- _Work to do_
Copy out the listing that follows exactly, dropping every picture.

- _Source data_
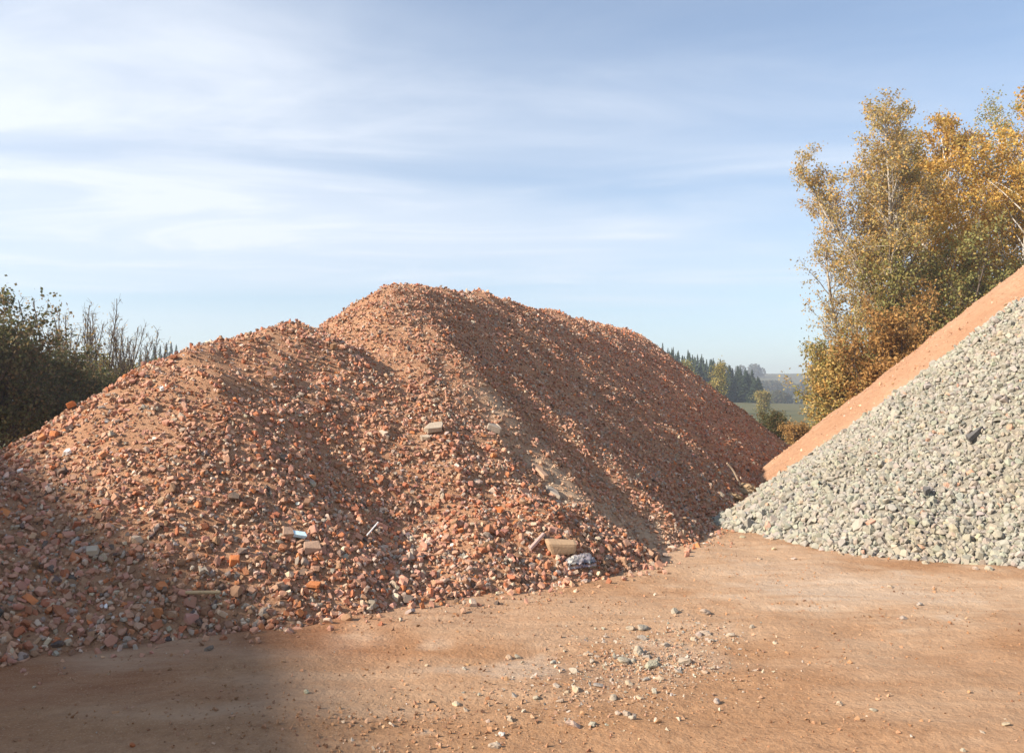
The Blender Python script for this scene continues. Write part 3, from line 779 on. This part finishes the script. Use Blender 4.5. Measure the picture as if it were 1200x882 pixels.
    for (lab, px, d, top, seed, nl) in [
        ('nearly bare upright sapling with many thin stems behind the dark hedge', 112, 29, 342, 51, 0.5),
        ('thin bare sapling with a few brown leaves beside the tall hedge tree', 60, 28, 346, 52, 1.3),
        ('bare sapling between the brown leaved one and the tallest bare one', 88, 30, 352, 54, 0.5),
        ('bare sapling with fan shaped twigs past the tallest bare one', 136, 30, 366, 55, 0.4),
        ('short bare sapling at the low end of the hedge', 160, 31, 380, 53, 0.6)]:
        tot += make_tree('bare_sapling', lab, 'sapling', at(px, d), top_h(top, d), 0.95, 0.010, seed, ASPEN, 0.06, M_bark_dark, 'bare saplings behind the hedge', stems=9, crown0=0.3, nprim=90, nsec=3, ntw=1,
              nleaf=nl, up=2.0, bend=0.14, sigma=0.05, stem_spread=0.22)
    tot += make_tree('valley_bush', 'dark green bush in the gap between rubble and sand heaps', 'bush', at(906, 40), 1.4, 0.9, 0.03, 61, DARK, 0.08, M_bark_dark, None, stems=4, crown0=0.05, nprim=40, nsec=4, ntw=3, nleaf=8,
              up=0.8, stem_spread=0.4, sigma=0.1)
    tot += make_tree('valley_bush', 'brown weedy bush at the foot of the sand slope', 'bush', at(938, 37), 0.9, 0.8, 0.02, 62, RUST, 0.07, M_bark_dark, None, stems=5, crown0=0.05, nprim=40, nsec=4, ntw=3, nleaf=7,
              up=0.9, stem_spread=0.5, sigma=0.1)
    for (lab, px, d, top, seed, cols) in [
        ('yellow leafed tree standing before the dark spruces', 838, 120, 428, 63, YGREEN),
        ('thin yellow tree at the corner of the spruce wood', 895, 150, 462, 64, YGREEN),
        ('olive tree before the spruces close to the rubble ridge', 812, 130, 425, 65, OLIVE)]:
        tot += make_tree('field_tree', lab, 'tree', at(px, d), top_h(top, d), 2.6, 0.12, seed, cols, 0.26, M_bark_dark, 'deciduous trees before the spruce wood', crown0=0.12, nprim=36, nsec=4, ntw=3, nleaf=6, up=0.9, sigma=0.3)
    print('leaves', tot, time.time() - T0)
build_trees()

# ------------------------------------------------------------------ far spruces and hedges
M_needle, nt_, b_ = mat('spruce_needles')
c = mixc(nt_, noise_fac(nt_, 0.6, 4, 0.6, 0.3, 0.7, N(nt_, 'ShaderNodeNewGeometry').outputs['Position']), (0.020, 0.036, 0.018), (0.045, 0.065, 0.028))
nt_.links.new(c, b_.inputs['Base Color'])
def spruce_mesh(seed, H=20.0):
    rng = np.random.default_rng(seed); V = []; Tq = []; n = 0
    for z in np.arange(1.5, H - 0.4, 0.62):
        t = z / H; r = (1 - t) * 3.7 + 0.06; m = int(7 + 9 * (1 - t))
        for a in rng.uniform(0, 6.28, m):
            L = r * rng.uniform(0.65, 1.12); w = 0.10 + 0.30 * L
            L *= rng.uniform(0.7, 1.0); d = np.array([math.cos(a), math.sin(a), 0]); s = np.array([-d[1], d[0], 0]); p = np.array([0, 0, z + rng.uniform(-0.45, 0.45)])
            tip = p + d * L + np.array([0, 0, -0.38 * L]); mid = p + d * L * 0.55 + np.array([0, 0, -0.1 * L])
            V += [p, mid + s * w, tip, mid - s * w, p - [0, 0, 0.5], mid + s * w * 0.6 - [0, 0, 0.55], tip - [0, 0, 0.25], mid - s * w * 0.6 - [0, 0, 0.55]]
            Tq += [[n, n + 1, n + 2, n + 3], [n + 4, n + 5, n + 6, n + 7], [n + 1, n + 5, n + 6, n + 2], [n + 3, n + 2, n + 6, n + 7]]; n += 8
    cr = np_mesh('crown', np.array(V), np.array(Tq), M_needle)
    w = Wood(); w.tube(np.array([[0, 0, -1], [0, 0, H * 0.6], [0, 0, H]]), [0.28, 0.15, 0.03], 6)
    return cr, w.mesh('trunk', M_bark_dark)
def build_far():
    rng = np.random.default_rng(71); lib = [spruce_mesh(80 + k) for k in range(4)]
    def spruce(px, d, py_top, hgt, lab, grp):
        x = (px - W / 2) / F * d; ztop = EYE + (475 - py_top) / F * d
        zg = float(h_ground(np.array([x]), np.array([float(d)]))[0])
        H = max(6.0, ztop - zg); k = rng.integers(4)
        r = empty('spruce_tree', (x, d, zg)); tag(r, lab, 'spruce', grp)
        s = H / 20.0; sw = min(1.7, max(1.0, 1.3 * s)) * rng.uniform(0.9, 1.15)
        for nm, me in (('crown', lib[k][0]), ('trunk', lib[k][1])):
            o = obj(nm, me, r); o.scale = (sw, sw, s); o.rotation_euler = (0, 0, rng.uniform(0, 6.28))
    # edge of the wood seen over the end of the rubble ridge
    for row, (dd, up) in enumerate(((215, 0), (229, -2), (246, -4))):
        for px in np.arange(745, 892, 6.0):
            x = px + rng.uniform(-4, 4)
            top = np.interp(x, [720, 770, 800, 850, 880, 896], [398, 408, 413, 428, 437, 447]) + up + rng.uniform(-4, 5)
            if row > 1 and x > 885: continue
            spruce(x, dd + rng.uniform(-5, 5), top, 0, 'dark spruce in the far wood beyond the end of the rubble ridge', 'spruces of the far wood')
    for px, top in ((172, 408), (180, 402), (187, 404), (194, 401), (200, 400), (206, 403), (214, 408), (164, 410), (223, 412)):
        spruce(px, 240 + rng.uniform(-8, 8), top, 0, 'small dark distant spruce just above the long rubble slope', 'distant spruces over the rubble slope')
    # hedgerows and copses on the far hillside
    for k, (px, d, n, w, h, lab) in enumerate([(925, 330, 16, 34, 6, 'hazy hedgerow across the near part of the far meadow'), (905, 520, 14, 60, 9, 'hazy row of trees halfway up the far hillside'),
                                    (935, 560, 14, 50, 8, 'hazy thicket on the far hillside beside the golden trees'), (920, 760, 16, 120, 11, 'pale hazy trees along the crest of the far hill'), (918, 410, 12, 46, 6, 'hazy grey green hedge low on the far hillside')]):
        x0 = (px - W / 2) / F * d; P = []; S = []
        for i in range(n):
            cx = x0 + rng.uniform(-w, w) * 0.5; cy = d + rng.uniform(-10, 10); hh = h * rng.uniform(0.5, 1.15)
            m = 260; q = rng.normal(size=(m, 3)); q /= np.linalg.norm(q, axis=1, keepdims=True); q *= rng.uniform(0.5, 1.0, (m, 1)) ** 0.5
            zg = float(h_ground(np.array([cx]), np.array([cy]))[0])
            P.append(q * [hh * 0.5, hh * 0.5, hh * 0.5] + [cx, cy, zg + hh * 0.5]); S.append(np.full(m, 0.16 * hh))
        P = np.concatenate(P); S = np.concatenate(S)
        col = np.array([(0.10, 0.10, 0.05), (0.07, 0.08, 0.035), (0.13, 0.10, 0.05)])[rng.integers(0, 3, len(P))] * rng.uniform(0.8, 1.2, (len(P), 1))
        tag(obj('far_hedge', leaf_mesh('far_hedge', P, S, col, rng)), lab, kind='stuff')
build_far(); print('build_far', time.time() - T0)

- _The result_
The Blender Python script for this scene continues. Write part 3, from line 779 on. This part finishes the script. Use Blender 4.5. Measure the picture as if it were 1200x882 pixels.
    for (lab, px, d, top, seed, nl) in [
        ('nearly bare upright sapling with many thin stems behind the dark hedge', 112, 29, 342, 51, 0.5),
        ('thin bare sapling with a few brown leaves beside the tall hedge tree', 60, 28, 346, 52, 1.3),
        ('bare sapling between the brown leaved one and the tallest bare one', 88, 30, 352, 54, 0.5),
        ('bare sapling with fan shaped twigs past the tallest bare one', 136, 30, 366, 55, 0.4),
        ('short bare sapling at the low end of the hedge', 160, 31, 380, 53, 0.6)]:
        tot += make_tree('bare_sapling', lab, 'sapling', at(px, d), top_h(top, d), 0.95, 0.010, seed, ASPEN, 0.06, M_bark_dark, 'bare saplings behind the hedge', stems=9, crown0=0.3, nprim=90, nsec=3, ntw=1,
              nleaf=nl, up=2.0, bend=0.14, sigma=0.05, stem_spread=0.22)
    tot += make_tree('valley_bush', 'dark green bush in the gap between rubble and sand heaps', 'bush', at(906, 40), 1.4, 0.9, 0.03, 61, DARK, 0.08, M_bark_dark, None, stems=4, crown0=0.05, nprim=40, nsec=4, ntw=3, nleaf=8,
              up=0.8, stem_spread=0.4, sigma=0.1)
    tot += make_tree('valley_bush', 'brown weedy bush at the foot of the sand slope', 'bush', at(938, 37), 0.9, 0.8, 0.02, 62, RUST, 0.07, M_bark_dark, None, stems=5, crown0=0.05, nprim=40, nsec=4, ntw=3, nleaf=7,
              up=0.9, stem_spread=0.5, sigma=0.1)
    for (lab, px, d, top, seed, cols) in [
        ('yellow leafed tree standing before the dark spruces', 838, 120, 428, 63, YGREEN),
        ('thin yellow tree at the corner of the spruce wood', 895, 150, 462, 64, YGREEN),
        ('olive tree before the spruces close to the rubble ridge', 812, 130, 425, 65, OLIVE)]:
        tot += make_tree('field_tree', lab, 'tree', at(px, d), top_h(top, d), 2.6, 0.12, seed, cols, 0.26, M_bark_dark, 'deciduous trees before the spruce wood', crown0=0.12, nprim=36, nsec=4, ntw=3, nleaf=6, up=0.9, sigma=0.3)
    print('leaves', tot, time.time() - T0)
build_trees()

# ------------------------------------------------------------------ far spruces and hedges
M_needle, nt_, b_ = mat('spruce_needles')
c = mixc(nt_, noise_fac(nt_, 0.6, 4, 0.6, 0.3, 0.7, N(nt_, 'ShaderNodeNewGeometry').outputs['Position']), (0.020, 0.036, 0.018), (0.045, 0.065, 0.028))
nt_.links.new(c, b_.inputs['Base Color'])
def spruce_mesh(seed, H=20.0):
    rng = np.random.default_rng(seed); V = []; Tq = []; n = 0
    for z in np.arange(1.5, H - 0.4, 0.62):
        t = z / H; r = (1 - t) * 3.7 + 0.06; m = int(7 + 9 * (1 - t))
        for a in rng.uniform(0, 6.28, m):
            L = r * rng.uniform(0.65, 1.12); w = 0.10 + 0.30 * L
            L *= rng.uniform(0.7, 1.0); d = np.array([math.cos(a), math.sin(a), 0]); s = np.array([-d[1], d[0], 0]); p = np.array([0, 0, z + rng.uniform(-0.45, 0.45)])
            tip = p + d * L + np.array([0, 0, -0.38 * L]); mid = p + d * L * 0.55 + np.array([0, 0, -0.1 * L])
            V += [p, mid + s * w, tip, mid - s * w, p - [0, 0, 0.5], mid + s * w * 0.6 - [0, 0, 0.55], tip - [0, 0, 0.25], mid - s * w * 0.6 - [0, 0, 0.55]]
            Tq += [[n, n + 1, n + 2, n + 3], [n + 4, n + 5, n + 6, n + 7], [n + 1, n + 5, n + 6, n + 2], [n + 3, n + 2, n + 6, n + 7]]; n += 8
    cr = np_mesh('crown', np.array(V), np.array(Tq), M_needle)
    w = Wood(); w.tube(np.array([[0, 0, -1], [0, 0, H * 0.6], [0, 0, H]]), [0.28, 0.15, 0.03], 6)
    return cr, w.mesh('trunk', M_bark_dark)
def build_far():
    rng = np.random.default_rng(71); lib = [spruce_mesh(80 + k) for k in range(4)]
    def spruce(px, d, py_top, hgt, lab, grp):
        x = (px - W / 2) / F * d; ztop = EYE + (475 - py_top) / F * d
        zg = float(h_ground(np.array([x]), np.array([float(d)]))[0])
        H = max(6.0, ztop - zg); k = rng.integers(4)
        r = empty('spruce_tree', (x, d, zg)); tag(r, lab, 'spruce', grp)
        s = H / 20.0; sw = min(1.7, max(1.0, 1.3 * s)) * rng.uniform(0.9, 1.15)
        for nm, me in (('crown', lib[k][0]), ('trunk', lib[k][1])):
            o = obj(nm, me, r); o.scale = (sw, sw, s); o.rotation_euler = (0, 0, rng.uniform(0, 6.28))
    # edge of the wood seen over the end of the rubble ridge
    for row, (dd, up) in enumerate(((215, 0), (229, -2), (246, -4))):
        for px in np.arange(745, 892, 6.0):
            x = px + rng.uniform(-4, 4)
            top = np.interp(x, [720, 770, 800, 850, 880, 896], [398, 408, 413, 428, 437, 447]) + up + rng.uniform(-4, 5)
            if row > 1 and x > 885: continue
            spruce(x, dd + rng.uniform(-5, 5), top, 0, 'dark spruce in the far wood beyond the end of the rubble ridge', 'spruces of the far wood')
    for px, top in ((172, 408), (180, 402), (187, 404), (194, 401), (200, 400), (206, 403), (214, 408), (164, 410), (223, 412)):
        spruce(px, 240 + rng.uniform(-8, 8), top, 0, 'small dark distant spruce just above the long rubble slope', 'distant spruces over the rubble slope')
    # hedgerows and copses on the far hillside
    for k, (px, d, n, w, h, lab) in enumerate([(925, 330, 16, 34, 6, 'hazy hedgerow across the near part of the far meadow'), (905, 520, 14, 60, 9, 'hazy row of trees halfway up the far hillside'),
                                    (935, 560, 14, 50, 8, 'hazy thicket on the far hillside beside the golden trees'), (920, 760, 16, 120, 11, 'pale hazy trees along the crest of the far hill'), (918, 410, 12, 46, 6, 'hazy grey green hedge low on the far hillside')]):
        x0 = (px - W / 2) / F * d; P = []; S = []
        for i in range(n):
            cx = x0 + rng.uniform(-w, w) * 0.5; cy = d + rng.uniform(-10, 10); hh = h * rng.uniform(0.5, 1.15)
            m = 260; q = rng.normal(size=(m, 3)); q /= np.linalg.norm(q, axis=1, keepdims=True); q *= rng.uniform(0.5, 1.0, (m, 1)) ** 0.5
            zg = float(h_ground(np.array([cx]), np.array([cy]))[0])
            P.append(q * [hh * 0.5, hh * 0.5, hh * 0.5] + [cx, cy, zg + hh * 0.5]); S.append(np.full(m, 0.16 * hh))
        P = np.concatenate(P); S = np.concatenate(S)
        col = np.array([(0.10, 0.10, 0.05), (0.07, 0.08, 0.035), (0.13, 0.10, 0.05)])[rng.integers(0, 3, len(P))] * rng.uniform(0.8, 1.2, (len(P), 1))
        tag(obj('far_hedge', leaf_mesh('far_hedge', P, S, col, rng)), lab, kind='stuff')
build_far(); print('build_far', time.time() - T0)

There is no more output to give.